--- begin Given material ---

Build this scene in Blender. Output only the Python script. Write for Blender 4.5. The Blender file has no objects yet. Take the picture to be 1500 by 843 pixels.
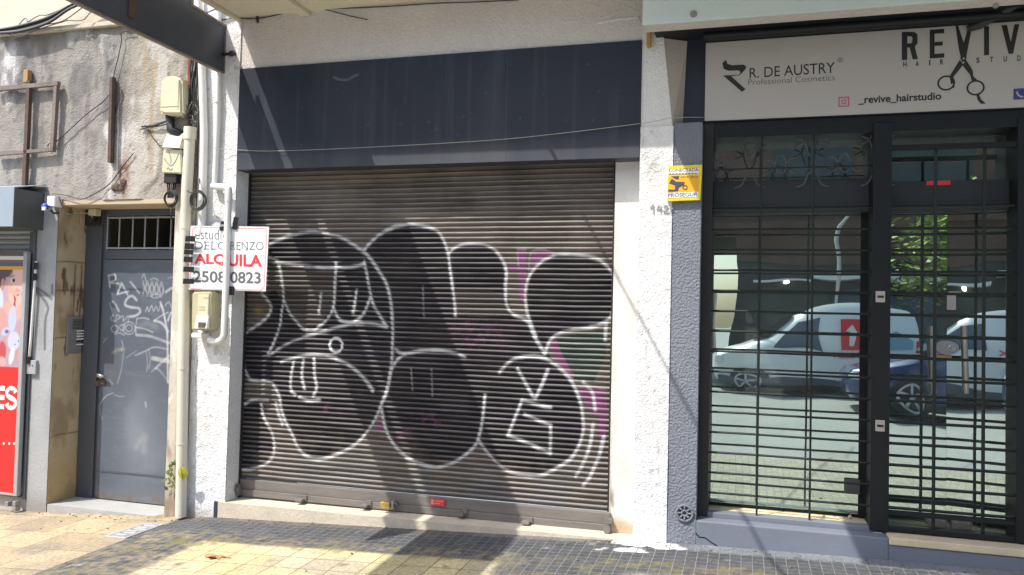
import bpy, bmesh, math, random
import numpy as np
from mathutils import Vector, Matrix
S = bpy.context.scene
COL = S.collection
R_ = math.radians
random.seed(7)

# ------------------------------------------------------------------ camera
CAM = Vector((0.0, -5.5, 1.5146))
AX_R = Vector((0.95966861, 0.28013257, 0.02370442))
AX_U = Vector((-0.01393156, -0.03682669, 0.99922455))
AX_F = Vector((-0.2807883, 0.95925468, 0.03143873))
FPX = 1174.78
cd = bpy.data.cameras.new('camera')
cam = bpy.data.objects.new('camera', cd); COL.objects.link(cam)
cd.sensor_width = 36.0; cd.lens = FPX / 1500 * 36.0
cd.clip_start = 0.05; cd.clip_end = 2000
M = Matrix((AX_R, AX_U, -AX_F)).transposed().to_4x4(); M.translation = CAM
cam.matrix_world = M
S.camera = cam

# ------------------------------------------------------------------ sun, sky, exposure
SUN_TRAVEL = Vector((0.855, 1.0, -1.9)).normalized()
w = bpy.data.worlds.new('World'); S.world = w; w.use_nodes = True
nt = w.node_tree; bg = nt.nodes['Background']
sky = nt.nodes.new('ShaderNodeTexSky'); sky.sky_type = 'NISHITA'; sky.sun_disc = False
sd = -SUN_TRAVEL
sky.sun_elevation = math.asin(sd.z); sky.sun_rotation = math.atan2(sd.x, sd.y)
sky.air_density = 1.0; sky.dust_density = 2.5; sky.ozone_density = 1.0
nt.links.new(sky.outputs[0], bg.inputs[0]); bg.inputs[1].default_value = 0.15
sl = bpy.data.lights.new('sun', 'SUN'); sl.energy = 3.1; sl.angle = R_(0.5); sl.color = (1.0, 0.95, 0.87)
so = bpy.data.objects.new('sun', sl); COL.objects.link(so); so.location = (-6, -7, 12)
so.rotation_euler = SUN_TRAVEL.to_track_quat('-Z', 'Y').to_euler()
S.view_settings.view_transform = 'Standard'; S.view_settings.look = 'None'
S.view_settings.exposure = 0.92; S.view_settings.gamma = 1.0
S.view_settings.use_curve_mapping = False
S.cycles.max_bounces = 8; S.cycles.glossy_bounces = 5; S.cycles.transparent_max_bounces = 8
S.cycles.use_denoising = True
S.cycles.sample_clamp_indirect = 6.0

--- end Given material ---

Pick out the lines above containing the word "scene", then copy them.

_Answer to the exercise_.
Build this scene in Blender. Output only the Python script. Write for Blender 4.5. The Blender file has no objects yet. Take the picture to be 1500 by 843 pixels.
S = bpy.context.scene